Upon removing the battery and connecting the platinum strips either through a galvanometer or an easily decomposed electrolyte, as iodide of potassium, a current will flow from the oxygen to the hydrogen tube, and in the opposite direction to that produced by the battery used in evolving the gases, while during the action the gases in the tubes will gradually disappear, the hydrogen twice as fast as the oxygen. Ritter's secondary pile is constructed upon the same principle. A number of disks of the same metal are separated by pieces of moistened cloth. After passing for a time a galvanic current through the system, on removing the battery and connecting the ends of the pile a current will be found passing in the opposite direction to the battery current.-Prof. Clau-sius proposes a molecular theory of electrolysis," which may be briefly stated as follows. An electromotive force urges the constituents of the compound molecules of an electrolyte in opposite directions. The components being joined together in pairs by chemical force, an electrolytic force sufficient to tear them asunder is hardly conceivable, and therefore an additional power is sought for. The molecules of an electrolyte, as of all bodies, are constantly in a state of more or less intense vibration.
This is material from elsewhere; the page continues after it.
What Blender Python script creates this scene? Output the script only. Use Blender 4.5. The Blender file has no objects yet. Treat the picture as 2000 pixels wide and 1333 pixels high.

In electrolytes, which are fluids, the molecules, which exist in pairs, are constantly striking against each other. Sometimes the components of a pair are separated, and it is at this time, according to Clausius, that the electromotive force causes the molecules of one kind to move in one, and those of the other kind in the opposite direction.-The identity of frictional electricity and galvanism is regarded as established, but the expression is rather indefinite when it is considered that at the same time a wide difference in the phenomena is recognized. That the particles of ponderable matter, or of ether, whichever may be the media of electrical action, assume motions of an entirely different character, and which may also be transformed one into another in accordance with the influence of other forces and conditions, is not only probable, but is a view whose acceptance can scarcely be resisted. Moreover, having accepted the doctrine that ethereal heat vibrations are communicated to ponderable matter, and from ponderable matter again to the ether, it is natural to believe that electrical motion in ether may propagate or generate motion in ponderable matter, which we recognize as another form of electricity.